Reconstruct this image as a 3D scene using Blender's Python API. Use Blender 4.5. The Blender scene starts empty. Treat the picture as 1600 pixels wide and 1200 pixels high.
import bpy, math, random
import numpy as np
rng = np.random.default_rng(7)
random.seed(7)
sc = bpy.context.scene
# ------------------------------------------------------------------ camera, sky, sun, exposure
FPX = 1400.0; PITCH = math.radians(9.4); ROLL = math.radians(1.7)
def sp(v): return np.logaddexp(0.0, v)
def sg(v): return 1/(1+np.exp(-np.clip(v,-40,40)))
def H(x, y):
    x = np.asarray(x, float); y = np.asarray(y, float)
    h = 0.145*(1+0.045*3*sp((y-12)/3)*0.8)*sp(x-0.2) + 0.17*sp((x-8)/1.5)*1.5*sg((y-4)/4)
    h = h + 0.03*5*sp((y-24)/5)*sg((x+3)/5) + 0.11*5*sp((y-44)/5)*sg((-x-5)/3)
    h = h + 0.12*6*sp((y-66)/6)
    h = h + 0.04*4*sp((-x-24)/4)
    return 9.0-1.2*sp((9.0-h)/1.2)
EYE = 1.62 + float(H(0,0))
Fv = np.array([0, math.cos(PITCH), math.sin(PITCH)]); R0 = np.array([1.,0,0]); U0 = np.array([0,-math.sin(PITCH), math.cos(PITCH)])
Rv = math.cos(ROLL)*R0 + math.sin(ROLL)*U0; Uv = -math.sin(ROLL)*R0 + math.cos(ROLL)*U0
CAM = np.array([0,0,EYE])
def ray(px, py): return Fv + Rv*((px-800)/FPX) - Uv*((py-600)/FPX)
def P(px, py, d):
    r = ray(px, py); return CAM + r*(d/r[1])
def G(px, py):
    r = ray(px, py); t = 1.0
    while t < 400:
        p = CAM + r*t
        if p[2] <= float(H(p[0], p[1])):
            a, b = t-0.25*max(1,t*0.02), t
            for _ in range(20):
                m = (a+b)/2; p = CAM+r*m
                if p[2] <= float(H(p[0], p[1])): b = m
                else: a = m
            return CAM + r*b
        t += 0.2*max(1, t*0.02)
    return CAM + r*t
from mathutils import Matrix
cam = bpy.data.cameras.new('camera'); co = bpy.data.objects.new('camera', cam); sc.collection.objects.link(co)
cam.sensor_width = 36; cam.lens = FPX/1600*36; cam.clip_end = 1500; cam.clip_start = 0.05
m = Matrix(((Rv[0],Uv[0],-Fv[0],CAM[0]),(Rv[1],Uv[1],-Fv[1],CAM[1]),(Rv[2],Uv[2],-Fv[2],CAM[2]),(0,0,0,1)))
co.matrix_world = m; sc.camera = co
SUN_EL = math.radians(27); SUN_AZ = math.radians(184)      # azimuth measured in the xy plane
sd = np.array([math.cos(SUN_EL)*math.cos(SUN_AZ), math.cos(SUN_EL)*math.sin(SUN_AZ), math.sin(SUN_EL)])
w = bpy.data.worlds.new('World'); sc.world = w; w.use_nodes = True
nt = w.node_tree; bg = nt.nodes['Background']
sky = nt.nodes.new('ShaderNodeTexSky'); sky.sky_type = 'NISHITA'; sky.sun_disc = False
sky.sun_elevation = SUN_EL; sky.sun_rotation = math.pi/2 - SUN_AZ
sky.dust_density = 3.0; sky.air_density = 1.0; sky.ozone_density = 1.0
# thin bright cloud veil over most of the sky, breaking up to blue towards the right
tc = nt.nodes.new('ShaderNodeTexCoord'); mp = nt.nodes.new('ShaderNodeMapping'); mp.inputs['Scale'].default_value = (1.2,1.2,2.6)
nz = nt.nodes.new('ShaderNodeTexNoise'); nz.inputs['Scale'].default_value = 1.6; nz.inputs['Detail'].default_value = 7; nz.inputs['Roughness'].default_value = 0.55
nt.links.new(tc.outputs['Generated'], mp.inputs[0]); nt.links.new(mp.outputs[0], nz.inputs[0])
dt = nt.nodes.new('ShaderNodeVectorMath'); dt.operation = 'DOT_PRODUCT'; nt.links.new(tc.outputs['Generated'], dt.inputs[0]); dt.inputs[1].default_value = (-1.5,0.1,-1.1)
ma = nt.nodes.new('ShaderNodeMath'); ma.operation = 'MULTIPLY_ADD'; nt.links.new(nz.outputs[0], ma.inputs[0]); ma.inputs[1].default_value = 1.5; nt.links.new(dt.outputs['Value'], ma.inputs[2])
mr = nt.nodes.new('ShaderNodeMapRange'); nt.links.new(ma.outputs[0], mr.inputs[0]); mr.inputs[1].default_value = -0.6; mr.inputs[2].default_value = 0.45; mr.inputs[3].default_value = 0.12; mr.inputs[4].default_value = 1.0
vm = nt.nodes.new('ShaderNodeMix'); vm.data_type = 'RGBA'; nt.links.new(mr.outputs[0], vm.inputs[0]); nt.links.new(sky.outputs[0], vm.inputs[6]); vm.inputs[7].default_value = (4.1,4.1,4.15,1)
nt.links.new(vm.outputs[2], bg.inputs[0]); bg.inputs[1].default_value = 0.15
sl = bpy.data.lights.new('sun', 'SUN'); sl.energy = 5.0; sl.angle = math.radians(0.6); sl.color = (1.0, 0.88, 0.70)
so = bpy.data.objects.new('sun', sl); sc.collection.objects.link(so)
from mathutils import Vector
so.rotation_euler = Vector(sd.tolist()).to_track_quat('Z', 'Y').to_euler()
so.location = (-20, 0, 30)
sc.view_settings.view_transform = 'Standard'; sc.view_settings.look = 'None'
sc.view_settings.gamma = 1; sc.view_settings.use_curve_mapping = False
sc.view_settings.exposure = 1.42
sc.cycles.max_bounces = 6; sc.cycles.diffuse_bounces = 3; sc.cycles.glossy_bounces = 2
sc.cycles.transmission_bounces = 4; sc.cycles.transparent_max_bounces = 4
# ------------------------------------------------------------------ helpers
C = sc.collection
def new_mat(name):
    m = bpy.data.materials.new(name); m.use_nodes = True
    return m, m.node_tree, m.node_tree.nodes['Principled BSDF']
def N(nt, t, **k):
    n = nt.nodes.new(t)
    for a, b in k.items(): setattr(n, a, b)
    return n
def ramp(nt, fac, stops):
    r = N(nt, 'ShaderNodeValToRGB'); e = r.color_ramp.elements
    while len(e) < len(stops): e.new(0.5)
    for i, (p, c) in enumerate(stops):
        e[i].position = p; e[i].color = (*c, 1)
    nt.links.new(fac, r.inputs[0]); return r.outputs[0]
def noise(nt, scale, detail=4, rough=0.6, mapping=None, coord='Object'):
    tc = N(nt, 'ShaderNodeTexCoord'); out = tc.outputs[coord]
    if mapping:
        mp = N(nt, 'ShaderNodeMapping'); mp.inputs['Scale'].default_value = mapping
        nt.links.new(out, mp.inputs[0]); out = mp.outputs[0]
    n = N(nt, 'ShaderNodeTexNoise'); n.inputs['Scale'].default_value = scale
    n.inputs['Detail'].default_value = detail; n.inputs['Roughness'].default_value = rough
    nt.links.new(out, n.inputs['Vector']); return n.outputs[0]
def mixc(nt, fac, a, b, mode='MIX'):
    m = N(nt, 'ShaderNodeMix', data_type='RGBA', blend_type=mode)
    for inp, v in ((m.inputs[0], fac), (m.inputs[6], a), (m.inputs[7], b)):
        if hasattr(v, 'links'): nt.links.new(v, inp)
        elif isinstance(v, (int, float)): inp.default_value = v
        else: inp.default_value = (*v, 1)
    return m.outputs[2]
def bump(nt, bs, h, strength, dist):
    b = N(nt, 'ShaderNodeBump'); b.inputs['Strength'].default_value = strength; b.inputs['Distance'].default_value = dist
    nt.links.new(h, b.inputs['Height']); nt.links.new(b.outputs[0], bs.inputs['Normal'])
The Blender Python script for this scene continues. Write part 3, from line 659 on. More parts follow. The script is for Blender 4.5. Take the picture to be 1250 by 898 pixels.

**EXERCISE PROMPT**
From the listing above, copy every line that includes the word "picture".

**ANSWER**
Reconstruct this image as a 3D scene using Blender's Python API. Use Blender 4.5. The Blender scene starts empty. Treat the picture as 1600 pixels wide and 1200 pixels high.
The Blender Python script for this scene continues. Write part 3, from line 659 on. More parts follow. The script is for Blender 4.5. Take the picture to be 1250 by 898 pixels.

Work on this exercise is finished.